La comunicación atraviesa un momento de evolución que obliga a reformular los propios objetivos y procedimientos. El debate público se ha sofisticado, se ha hecho más complejo; el esquema clásico de emisor y receptor se revierte constantemente. En este contexto, las administraciones públicas deben inocular su capacidad proactiva para controlar los marcos. El auge del activismo y, especialmente en redes sociales, de haters y perfiles viscerales, pasionales y con una fuerte crítica a todo lo que huela a oficial o institucional, provoca que muchas veces la comunicación –digital– de las administraciones públicas vaya a remolque y en reactivo. Aquí también hay que tener en cuenta a los bots y a la maquinaria de propaganda de otros países, que han demostrado todo el potencial para influir también en los públicos naturales de estas administraciones públicas y provocar injerencias.
En este sentido, conviene recordar la máxima de George Lakoff: “Negar un marco lo activa”. De ahí la necesidad de evitar el modo reactivo, o al menos no hacer de él el grueso de nuestra actividad en comunicación, y poner el foco en construir tu propia narrativa.
Ya no se trata tanto de crear notoriedad (eventos, publicaciones, debates, iniciativas…) para generar valor (salir en medios, cumplir con los KPI, que se hable de la institución…) sino de crear valor (un valor distinto, no basado en métricas sino en ser capaces de traducirlo en respuestas y utilidad para los ciudadanos) para generar vinculación, ese engagement tan deseado (y que se traduce en apego emocional, identificación con la institución…).
Los pilares de este salto cualitativo son dos: el contenido y la influencia. En cuanto al contenido, es necesario trabajar tres tipos de mensajes: 1) racionales: con foco en los atributos y los beneficios de la acción gubernamental, de la integración comunitaria; 2) emocionales: con foco en los valores, en elementos discursivos que despierten conmoción; 3) reactivos: respuesta a fake news, a posibles ataques o informaciones interesadas, rebatiéndolas de manera solvente. Cuando hablamos de influencia, nos referimos a la capacidad de esa comunicación para tener alcance, llegar a las audiencias deseadas, tener efectividad y estar, en la medida de lo posible, personalizada.

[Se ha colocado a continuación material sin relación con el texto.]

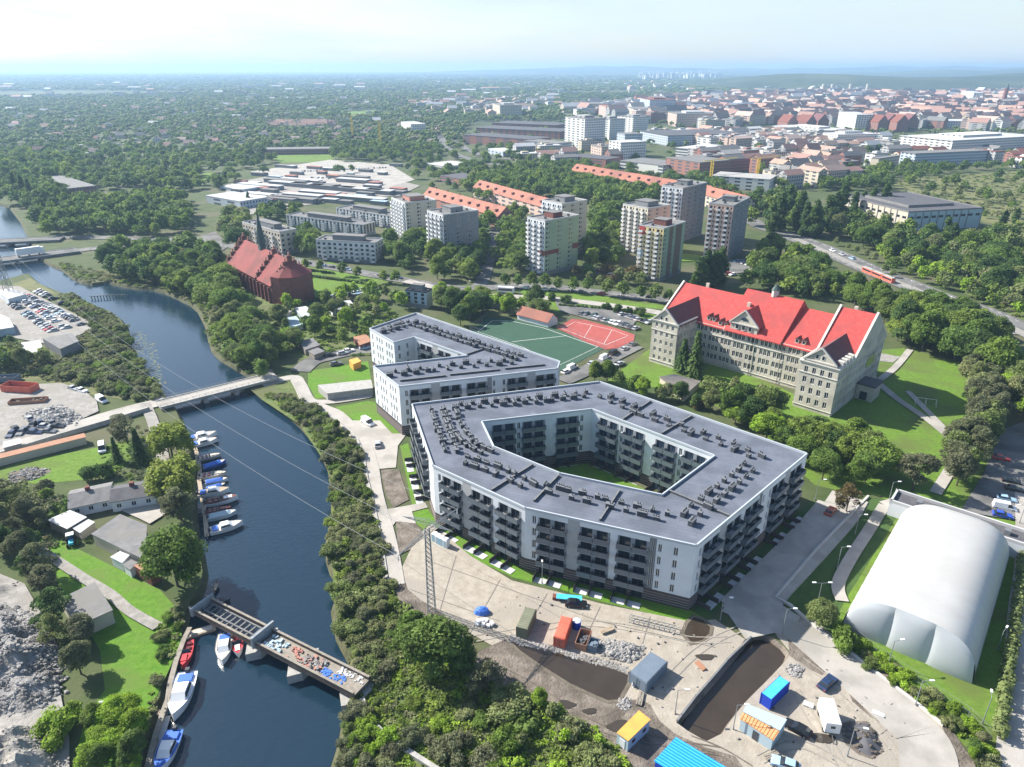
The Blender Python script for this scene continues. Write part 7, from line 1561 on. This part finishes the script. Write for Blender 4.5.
PROTO['conifer'] = [(conifer_proto(i), trunk_proto('poplar', i)) for i in range(2)]
TREES = []                                     # every tree: (x, y, height, width factor, kind, leaf material, name, label, category, group)
def tree(x, y, h, kind='round', m='leaf', w=1.0, name='broadleaf_tree', label=None, cat='tree', group=None):
    TREES.append((x, y, h, w, kind, m, name, label, cat, group))
def tpx(s, h, kind='round', m='leaf', w=1.0, name='broadleaf_tree', label=None, cat='tree', group=None, jit=0):
    for x, y in PX(s):
        g = G(x, y); tree(g.x, g.y, h*(1+random.uniform(-jit, jit)), kind, m, w, name, label, cat, group)
def grove(s, sp, h0, h1, kinds, mats_, label, group, name='broadleaf_tree', cat='tree', seed=1, w=(.85, 1.2), poly=None, avoid=True):
    rs = random.Random(seed); p = poly or W(s)
    for x, y in scatter(p, sp, seed, avoid): tree(x, y, rs.uniform(h0, h1), rs.choice(kinds), rs.choice(mats_), rs.uniform(*w), name, label, cat, group)
RW = ('round', 'wide', 'round'); LL = ('leaf', 'leaf', 'leaf_dark', 'leaf')
# single trees that stand out in the photograph
tpx("436,672", 13, 'wide', 'leaf', 1.05, label='big dense round green tree in front of the lattice mast at the yard edge')
tpx("462,676", 8, 'round', 'leaf_dark', 1.1, label='smaller dark tree right beside the big round tree at the yard edge')
tpx("414,640", 7, 'round', 'leaf', 1.1, label='small green tree between the concrete path end and the big round tree')
tpx("486,694", 7, 'sparse', 'leaf_grey', 1.3, label='thin brownish tree at the edge of the dirt bank below the yard')
tpx("173,458", 11, 'willow', 'leaf_willow', 1.25, 'willow_tree', 'yellow green willow above the uppermost moored boats on the left bank', 'willow')
tpx("178,497", 11.5, 'willow', 'leaf_willow', 1.35, 'willow_tree', 'bright drooping willow at the corner of the long white house', 'willow')
tpx("181,520", 9, 'sparse', 'leaf_grey', 1.3, label='thin grey green tree between the bright willow and the big dark tree')
tpx("178,586", 15, 'wide', 'leaf', .95, label='big dark green tree on the left bank beside the grey barn roof')
tpx("118,462", 8, 'conifer', 'leaf_dark', 1, 'conifer_tree', 'small dark conifer next to the white van on the left lawn', 'conifer')
tpx("141,462", 10.5, 'conifer', 'leaf_dark', 1.1, 'conifer_tree', 'larger dark conifer in front of the white house and below the road', 'conifer')
tpx("128,444", 10, 'sparse', 'leaf_grey', 1.3, label='thin dark tree standing below the concrete road end on the left bank')
tpx("100,478", 6, 'bush', 'leaf_dark', .8, 'bush', 'dark round bush on the lawn above the roof of the white house', 'bush')
tpx("694,376", 17, 'conifer', 'leaf_dark', 1.05, 'conifer_tree', 'tall dark conifer right of the left wing of the school', 'conifer'); tpx("682,372", 13, 'conifer', 'leaf_dark', 1.2, 'conifer_tree', 'lower conifer close to the left wing of the school', 'conifer')
tpx("912,491", 12, 'sparse', 'leaf_grey', 1.35, label='loose grey green tree on the lawn between the two blocks of park trees')
tpx("846,512", 8, 'sparse', 'leaf_autumn', 1.2, label='small brownish tree beside the red car at the end of the side road')
tpx("735,424", 7, 'wide', 'leaf_bright', 1.1, label='yellow green tree on the left of the grove behind the courtyard block')
tpx("766,440", 9.5, 'wide', 'leaf_bright', 1.15, label='bright green tree in the middle of the grove behind the courtyard block'); tpx("697,407", 4.5, 'bush', 'leaf_autumn', .9, 'bush', 'yellowish bush just behind the roof edge of the courtyard block', 'bush')
tpx("820,625", 6.5, 'wide', 'leaf_olive', 1.0, label='grey green shrubby tree by the wall corner left of the white hall'); tpx("842,645", 5, 'bush', 'leaf', .9, 'bush', 'dark bush at the front left corner of the white hall', 'bush')
tpx("60,735", 5.5, 'bush', 'leaf_bright', 1.0, 'bush', 'bright green bush at the foot of the rubble heap', 'bush')
tpx("862,372", 9, 'round', 'leaf', 1, label='tree behind the right end of the school'); 
tpx("252,330 243,345 262,352", 12, 'wide', 'leaf', 1.1, label='broad tree on the river bank right below the church', group='broad trees on the bank below the church')
tpx("205,300 222,292 190,290 214,312 232,318 228,300", 15, 'wide', 'leaf', 1.15, label='tall tree in the clump between the river and the church', group='tall trees between river and church', jit=.1)
tpx("238,250", 15, 'wide', 'leaf_dark', 1.1, label='large dark tree just behind the left end of the church')
# groves; each group is one patch of the photograph
grove("185,300 160,287 120,283 100,272 120,252 160,250 190,252 222,262 228,285 200,290", 8, 8, 14, RW, LL, 'tree in the belt along the river above the bend, left of the church', 'belt trees left of the church', seed=2)
grove("245,385 236,368 214,348 208,325 228,320 262,325 275,350 272,372 262,388", 6.5, 6, 12, RW, ('leaf', 'leaf_olive', 'leaf'), 'tree on the right bank above the concrete bridge', 'bank trees above the concrete bridge', seed=3)
grove("262,322 300,296 372,296 405,300 402,314 368,330 366,358 330,358 300,352 288,366 268,360", 8.5, 5, 10, RW, ('leaf', 'leaf', 'leaf_bright', 'leaf_olive'), 'garden tree among the sheds left of the V-shaped block', 'garden trees among the sheds', seed=4)
grove("405,250 462,232 492,226 492,262 470,282 458,290 436,283 440,268 420,262 408,278 398,268", 8, 8, 14, RW, LL, 'tree between the two pale tower blocks and the boulevard', 'trees below the two pale towers', seed=5)
grove("437,300 470,302 545,306 548,320 500,318 460,326 440,312", 8, 7, 12, RW, ('leaf', 'leaf', 'leaf_bright', 'leaf_dark'), 'tree in the row behind the V-shaped block at the football pitch', 'trees behind the V-shaped block', seed=6)
grove("472,186 520,172 575,172 640,186 662,196 655,206 625,212 600,245 592,236 592,205 545,198 520,210 500,202 480,204", 10, 10, 15, RW, LL, 'park tree behind the coloured tower blocks, below the orange roofs', 'park trees behind the towers', seed=7)
grove("500,215 525,218 528,270 505,280 496,262 498,235", 8, 8, 13, RW, LL, 'tree left of the green and white tower block', 'trees left of the green tower', seed=8)
grove("585,232 618,240 622,262 600,276 586,270", 8, 8, 13, RW, LL, 'tree between the green tower and the yellow tower', 'trees between the towers', seed=9)
grove("574,274 640,278 640,290 575,286", 7, 5, 9, RW, ('leaf', 'leaf_olive', 'leaf_autumn'), 'tree on the green strip in front of the yellow tower', 'strip trees before the towers', seed=10)
grove("740,270 768,254 800,258 860,300 905,312 905,345 884,348 880,330 850,305 800,298 745,290", 8.5, 8, 14, RW, LL, 'tree in the dense belt behind the red-roofed school', 'trees behind the school', seed=11)
grove("888,320 950,318 1005,345 1006,372 990,386 960,362 905,350", 9, 12, 17, RW, ('leaf', 'leaf', 'leaf_dark'), 'tall park tree between the school lawn and the tram road', 'tall park trees right of the school', seed=12)
grove("803,226 850,222 900,238 960,246 1040,232 1040,310 985,296 930,276 880,258 830,238", 10, 9, 15, RW, ('leaf', 'leaf_dark', 'leaf', 'leaf_olive'), 'tree in the thick wood between the tram road and the long grey hall', 'wood between tram road and grey hall', seed=13)
grove("730,402 760,416 800,432 842,446 878,462 892,486 868,494 838,490 812,482 800,462 770,446 740,428 716,412", 6.5, 8, 12, RW, ('leaf', 'leaf', 'leaf_dark', 'leaf'), 'dark green tree in the grove between the courtyard block and the school', 'grove behind the courtyard block', seed=14, avoid=False)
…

Desde el punto de vista operativo, ¿en qué se traduce este salto? Básicamente, en empezar por generar mucho menos de esto: notas de prensa, comunicados, mailings, ruedas de prensa, publicidad… y plantear mucho más de esto: soluciones, utilidad, propósito, entretenimiento, emoción.
Los ciudadanos esperan que aquello que los gobiernos y administraciones públicas tienen que comunicar sea relevante; para ello, el mensaje que comuniquemos debe dar respuesta a lo que les preocupa, a lo que les mueve. Y aquí, se abre una fascinante frontera: el uso de los datos. Se trata de una evolución definitiva hacia la mejora de la calidad y el volumen de los insights de los que dispondrá la gestión pública, toda una serie de herramientas inteligentes para extraer análisis de valor.
Trabajar con datos nos conduce a un trabajo más efectivo y medible, constituyéndose como la herramienta más poderosa con la que jamás hemos contado en comunicación. En este sentido, no habrá ningún área de negocio o segmento de nuestra vida que vaya a quedar fuera del alcance del Big Data.
Es notorio que naveguemos este comienzo de siglo en torno a un debate que ya no se centra en el progreso, sino en conservar, a duras penas, lo que ya tenemos. Con cierta nostalgia trasnochada de un pasado más próspero, con miedo al futuro. El frame de esperanza e ilusión que Obama trajo en 2008 y que contagió al mundo es hoy una amalgama de miedos e inquietudes hacia el diferente. Observamos estos matices en un mundo que parece dispuesto a replegarse sobre sí mismo, a desconfiar de la cooperación. Un contexto tan complicado, que repele el tono constructivo, presenta, en cambio, grandes oportunidades para la comunicación pública. Se trata de transitar la evolución a ese ideal de democracia deliberativa planteado por el filósofo alemán Jürgen Habermas, sin olvidar que los grandes avances y los logros más memorables solo se han producido cuando el ser humano ha demostrado capacidad (así, en el sentido amplio del término) y voluntad.